** EXERCISE **
Leave the pictures out. Retype exactly the lines below from the one containing "What Blender Python" through the one containing "C = scene.collection", and no others.

** Records with scene code **
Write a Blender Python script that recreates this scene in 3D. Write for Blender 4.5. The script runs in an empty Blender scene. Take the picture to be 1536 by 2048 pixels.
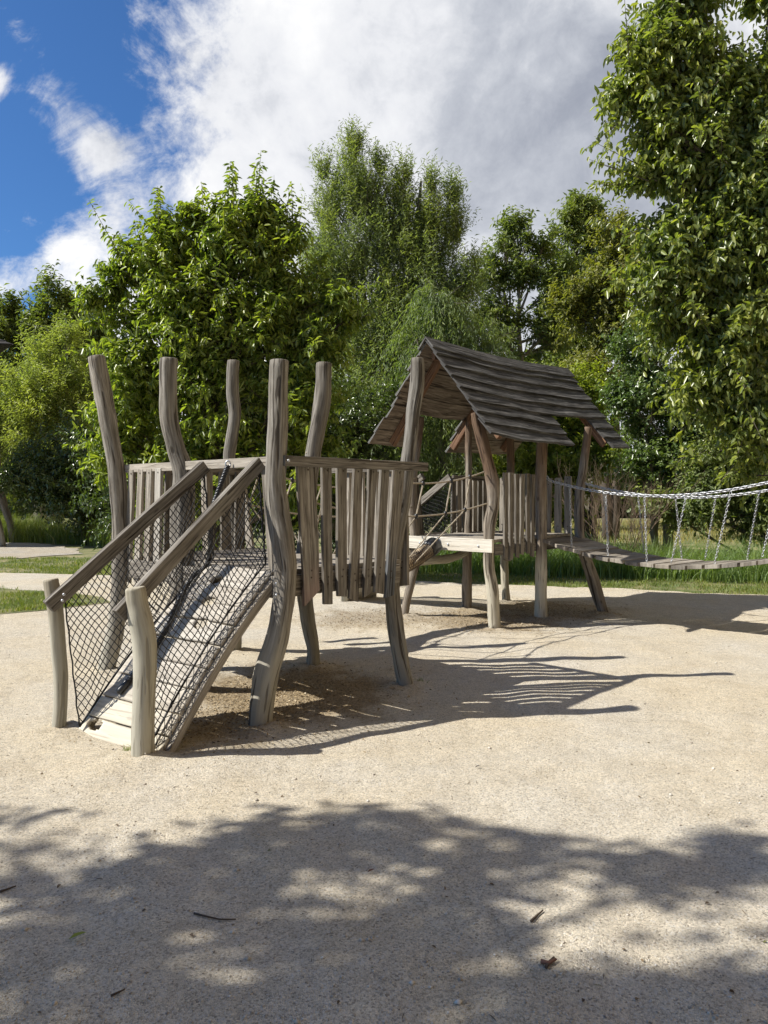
import bpy, math, random
import numpy as np
from mathutils import Vector, Matrix, noise as mnoise

# ------------------------------------------------------------------ camera, sky, sun
scene = bpy.context.scene
col = scene.collection
EYE, FPX, HOR = 1.55, 1479.0, 991.0
PITCH = math.atan((1024 - HOR) / FPX)
cd = bpy.data.cameras.new('camera')
cd.sensor_fit = 'VERTICAL'; cd.sensor_height = 36.0; cd.sensor_width = 27.0
cd.lens = FPX * 36.0 / 2048.0
cd.clip_start = 0.05; cd.clip_end = 2000
cam = bpy.data.objects.new('camera', cd); col.objects.link(cam)
cam.location = (0, 0, EYE); cam.rotation_euler = (math.radians(90) - PITCH, 0, 0)
scene.camera = cam

TOSUN = Vector((-1.02, -0.12, 1.0)).normalized()
SUN_EL = math.asin(TOSUN.z)
sd = bpy.data.lights.new('sun', 'SUN'); sd.energy = 5.0; sd.angle = math.radians(0.53); sd.color = (1.0, 0.95, 0.86)
sun = bpy.data.objects.new('sun', sd); col.objects.link(sun)
sun.rotation_euler = TOSUN.to_track_quat('Z', 'Y').to_euler(); sun.location = (-20, -3, 20)

scene.view_settings.view_transform = 'Standard'
scene.view_settings.look = 'None'
scene.view_settings.exposure = 0.66
scene.view_settings.gamma = 1.0
scene.cycles.max_bounces = 6
scene.cycles.diffuse_bounces = 3
scene.cycles.transparent_max_bounces = 8

world = bpy.data.worlds.new('World'); scene.world = world; world.use_nodes = True
wt = world.node_tree; wt.nodes.clear()

class NT:
    """tiny node helper"""
    def __init__(s, tree): s.t = tree
    def n(s, kind, **kw):
        nd = s.t.nodes.new(kind)
        for k, v in kw.items():
            if k.startswith('i_'): nd.inputs[k[2:].replace('_', ' ')].default_value = v
            else: setattr(nd, k, v)
        return nd
    def l(s, a, b): s.t.links.new(a, b)
    def math(s, op, a, b=None, c=None, clamp=False):
        nd = s.t.nodes.new('ShaderNodeMath'); nd.operation = op; nd.use_clamp = clamp
        for i, v in enumerate((a, b, c)):
            if v is None: continue
            if isinstance(v, (int, float)): nd.inputs[i].default_value = v
            else: s.l(v, nd.inputs[i])
        return nd.outputs[0]
    def mix(s, f, a, b, mode='MIX'):
        nd = s.t.nodes.new('ShaderNodeMix'); nd.data_type = 'RGBA'; nd.blend_type = mode
        for i, v in ((0, f), (6, a), (7, b)):
            if isinstance(v, (int, float)): nd.inputs[i].default_value = v
            elif isinstance(v, tuple): nd.inputs[i].default_value = (*v, 1) if len(v) == 3 else v
            else: s.l(v, nd.inputs[i])
        return nd.outputs[2]
    def ramp(s, f, stops, interp='LINEAR'):
        nd = s.t.nodes.new('ShaderNodeValToRGB'); cr = nd.color_ramp; cr.interpolation = interp
        while len(cr.elements) < len(stops): cr.elements.new(0.5)
        for e, (p, c) in zip(cr.elements, stops):
            e.position = p; e.color = (*c, 1) if isinstance(c, tuple) else (c, c, c, 1)
        s.l(f, nd.inputs[0]); return nd.outputs[0]
    def noise(s, vec, scale, detail=4, rough=0.55, dist=0.0):
        nd = s.t.nodes.new('ShaderNodeTexNoise')
        nd.inputs['Scale'].default_value = scale; nd.inputs['Detail'].default_value = detail
        nd.inputs['Roughness'].default_value = rough; nd.inputs['Distortion'].default_value = dist
        if vec is not None: s.l(vec, nd.inputs['Vector'])
        return nd.outputs[0]
    def scl(s, vec, sc):
        nd = s.t.nodes.new('ShaderNodeMapping'); nd.inputs['Scale'].default_value = sc
        s.l(vec, nd.inputs['Vector']); return nd.outputs[0]

W_ = NT(wt)
sky = W_.n('ShaderNodeTexSky', sky_type='NISHITA', sun_disc=False)
sky.sun_elevation = SUN_EL; sky.sun_rotation = math.atan2(TOSUN.x, TOSUN.y)
sky.air_density = 1.0; sky.dust_density = 0.3; sky.ozone_density = 2.5
tc = W_.n('ShaderNodeTexCoord')
sep = W_.n('ShaderNodeSeparateXYZ'); W_.l(tc.outputs['Generated'], sep.inputs[0])
yy = W_.math('MAXIMUM', sep.outputs[1], 0.15)
ax = W_.math('DIVIDE', sep.outputs[0], yy); bz = W_.math('DIVIDE', sep.outputs[2], yy)
def sk(px, py): return ((px - 768) / FPX, (HOR - py) / FPX)
comb = W_.n('ShaderNodeCombineXYZ'); W_.l(ax, comb.inputs[0]); W_.l(bz, comb.inputs[1])
cv = comb.outputs[0]
warp = W_.noise(cv, 3.0, 5, 0.6)
def blob(px, py, r, sx=1.0):
    cx, cy = sk(px, py)
    dx = W_.math('MULTIPLY', W_.math('SUBTRACT', ax, cx), 1.0 / sx); dy = W_.math('SUBTRACT', bz, cy)
    d = W_.math('SQRT', W_.math('ADD', W_.math('MULTIPLY', dx, dx), W_.math('MULTIPLY', dy, dy)))
    nd = W_.n('ShaderNodeMapRange', interpolation_type='SMOOTHSTEP'); W_.l(d, nd.inputs['Value'])
    nd.inputs['From Min'].default_value = r / FPX; nd.inputs['From Max'].default_value = 0.0
    return nd.outputs[0]
# signed distance to the edge of the big cloud (cloud to the right of the line)
(x0, y0), (x1, y1) = sk(375, 0), sk(215, 560)
nx, ny = (y0 - y1), -(x0 - x1); ln = math.hypot(nx, ny); nx /= ln; ny /= ln
sdist = W_.math('ADD', W_.math('MULTIPLY', W_.math('SUBTRACT', ax, x0), nx), W_.math('MULTIPLY', W_.math('SUBTRACT', bz, y0), ny))
cover = W_.math('MULTIPLY', sdist, 4.6)
cover = W_.math('MINIMUM', cover, 0.85)
cover = W_.math('MAXIMUM', cover, -0.42)
for px, py, r, a in ((100, 190, 130, .52), (165, 285, 120, .50), (230, 330, 90, .4), (150, 500, 130, .5), (20, 570, 90, .5), (110, 540, 80, .3), (40, 75, 90, .42), (-10, 180, 80, .5), (215, 440, 90, .3), (0, 170, 70, .25)):
    cover = W_.math('ADD', cover, W_.math('MULTIPLY', blob(px, py, r), a))
cn = W_.noise(cv, 4.2, 12, 0.68, 0.5)
cn2 = W_.noise(cv, 16.0, 8, 0.65, 0.4)
dens = W_.math('ADD', W_.math('ADD', cover, W_.math('MULTIPLY', W_.math('SUBTRACT', cn, 0.5), 2.0)), W_.math('MULTIPLY', W_.math('SUBTRACT', cn2, 0.5), 0.9))
mr = W_.n('ShaderNodeMapRange', interpolation_type='SMOOTHSTEP'); W_.l(dens, mr.inputs['Value'])
mr.inputs['From Min'].default_value = -0.16; mr.inputs['From Max'].default_value = 0.40
calpha = W_.math('MULTIPLY', mr.outputs[0], 0.97)
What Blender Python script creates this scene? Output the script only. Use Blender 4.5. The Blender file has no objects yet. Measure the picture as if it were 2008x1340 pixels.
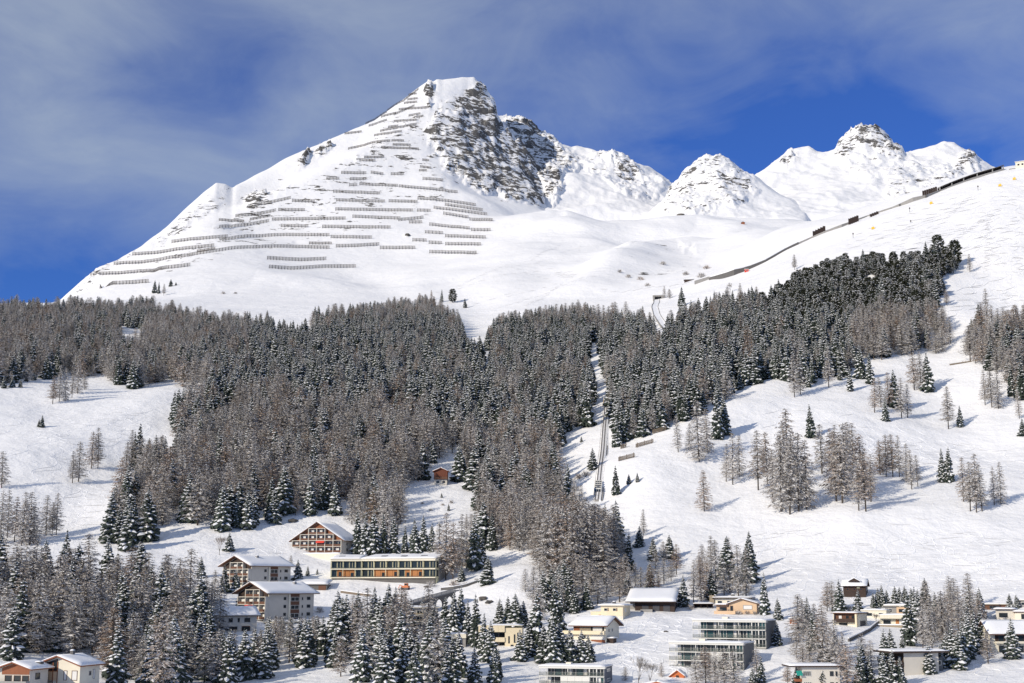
import bpy, math, random
import numpy as np
from mathutils import Vector, Matrix

R = math.radians
random.seed(7)
rng = np.random.default_rng(11)
scene = bpy.context.scene
C = scene.collection

# ------------------------------------------------------------------ camera
PITCH = R(10.0)
F, CX, CY = 2758.0, 1004.0, 670.0
cam_data = bpy.data.cameras.new('camera')
cam_data.sensor_width = 36.0
cam_data.lens = 36.0 * F / 2008.0
cam_data.clip_start = 1.0
cam_data.clip_end = 30000.0
cam = bpy.data.objects.new('camera', cam_data)
C.objects.link(cam)
cam.rotation_euler = (R(90) + PITCH, 0, 0)
scene.camera = cam

# ------------------------------------------------------------------ sun, sky, exposure
SUN_AZ = R(50)          # shadows fall this far to the right of straight ahead
SUN_EL = R(24.5)
sun_dir = Vector((-math.sin(SUN_AZ) * math.cos(SUN_EL), -math.cos(SUN_AZ) * math.cos(SUN_EL), math.sin(SUN_EL)))
sl = bpy.data.lights.new('sun', 'SUN')
sl.energy = 4.1
sl.angle = R(0.53)
sl.color = (1.0, 0.90, 0.745)
so = bpy.data.objects.new('sun', sl)
C.objects.link(so)
so.rotation_euler = sun_dir.to_track_quat('Z', 'Y').to_euler()

scene.view_settings.view_transform = 'Standard'
scene.view_settings.look = 'None'
scene.view_settings.exposure = 0.0
scene.view_settings.gamma = 1.0
scene.view_settings.use_curve_mapping = False
scene.cycles.max_bounces = 5
scene.cycles.diffuse_bounces = 3
scene.cycles.transparent_max_bounces = 8


def ray(px, py):
    xc, yc = (px - CX) / F, (CY - py) / F
    return np.array([xc, math.cos(PITCH) - yc * math.sin(PITCH), math.sin(PITCH) + yc * math.cos(PITCH)])


def at(px, py, d):
    """world point on the sight line of (px, py) at horizontal distance d"""
    r = ray(px, py)
    return r * (d / math.hypot(r[0], r[1]))


def project(P):
    P = np.asarray(P, float)
    fwd = P[..., 1] * math.cos(PITCH) + P[..., 2] * math.sin(PITCH)
    up = -P[..., 1] * math.sin(PITCH) + P[..., 2] * math.cos(PITCH)
    fwd = np.where(fwd < 1e-3, 1e-3, fwd)
    return CX + F * P[..., 0] / fwd, CY - F * up / fwd


class NT:
    """short hand for node trees"""
    def __init__(self, tree):
        self.t = tree
        tree.nodes.clear()

    def n(self, kind, inp=None, **props):
        nd = self.t.nodes.new(kind)
        for k, v in props.items():
            setattr(nd, k, v)
        for k, v in (inp or {}).items():
            s = nd.inputs[k]
            if isinstance(v, bpy.types.NodeSocket):
                self.t.links.new(v, s)
            else:
                s.default_value = v
        return nd

    def math(self, op, a, b=0.0, c=0.0, clamp=False):
        nd = self.n('ShaderNodeMath', {0: a, 1: b, 2: c}, operation=op)
        nd.use_clamp = clamp
        return nd.outputs[0]

    def mix(self, f, a, b, mode='MIX'):
        nd = self.n('ShaderNodeMix', data_type='RGBA', blend_type=mode)
        for i, v in ((0, f), (6, a), (7, b)):
            if isinstance(v, bpy.types.NodeSocket):
                self.t.links.new(v, nd.inputs[i])
            else:
                nd.inputs[i].default_value = v if i == 0 else (tuple(v) + (1,))[:4]
        return nd.outputs[2]

    def ramp(self, f, stops, interp='LINEAR'):
        nd = self.n('ShaderNodeValToRGB', {0: f})
        cr = nd.color_ramp
        cr.interpolation = interp
        while len(cr.elements) < len(stops):
            cr.elements.new(0.5)
        for e, (p, c) in zip(cr.elements, stops):
            e.position = p
            e.color = (c, c, c, 1) if not isinstance(c, tuple) else (tuple(c) + (1,))[:4]
        return nd.outputs[0]

    def noise(self, vec, scale, detail=4, rough=0.55, dist=0.0):
        nd = self.n('ShaderNodeTexNoise', {'Vector': vec, 'Scale': scale, 'Detail': detail, 'Roughness': rough, 'Distortion': dist})
        return nd.outputs[0]


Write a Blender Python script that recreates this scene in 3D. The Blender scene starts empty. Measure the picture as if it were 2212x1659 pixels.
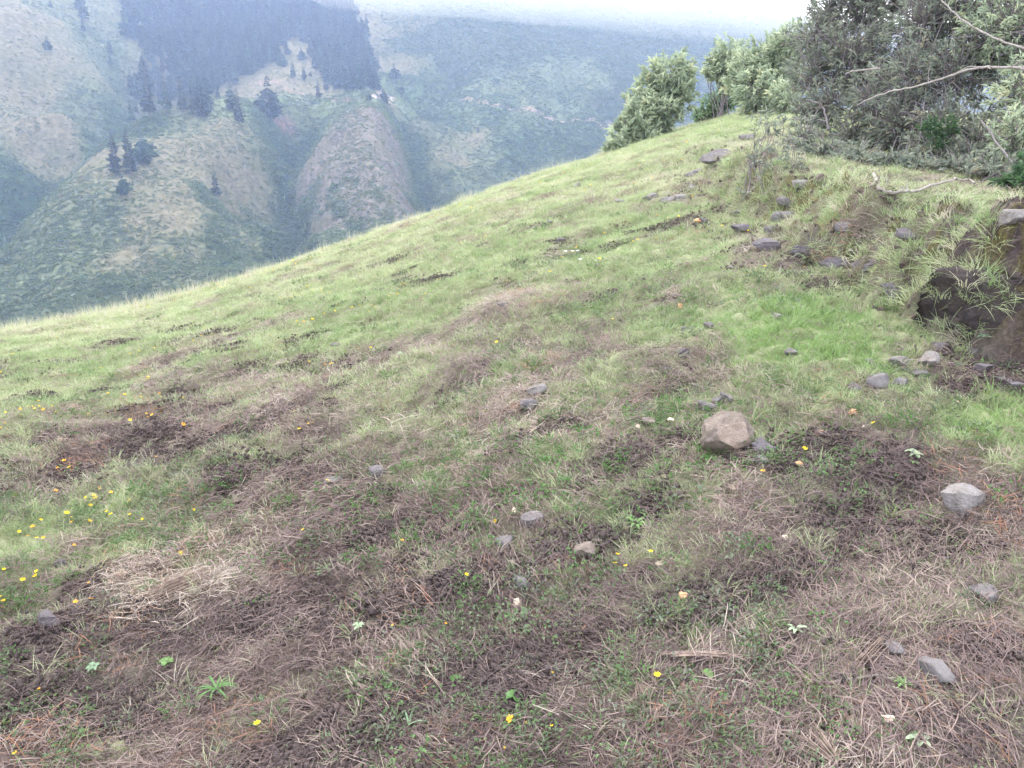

** EXERCISE OUTPUT **
What Blender Python script creates this scene? Output the script only. Use Blender 4.5. The Blender file has no objects yet. Measure the picture as if it were 2008x1340 pixels.
import bpy, math, random
import numpy as np
from mathutils import Vector, Matrix

R = math.radians
random.seed(7)
rng = np.random.default_rng(11)
scene = bpy.context.scene
C = scene.collection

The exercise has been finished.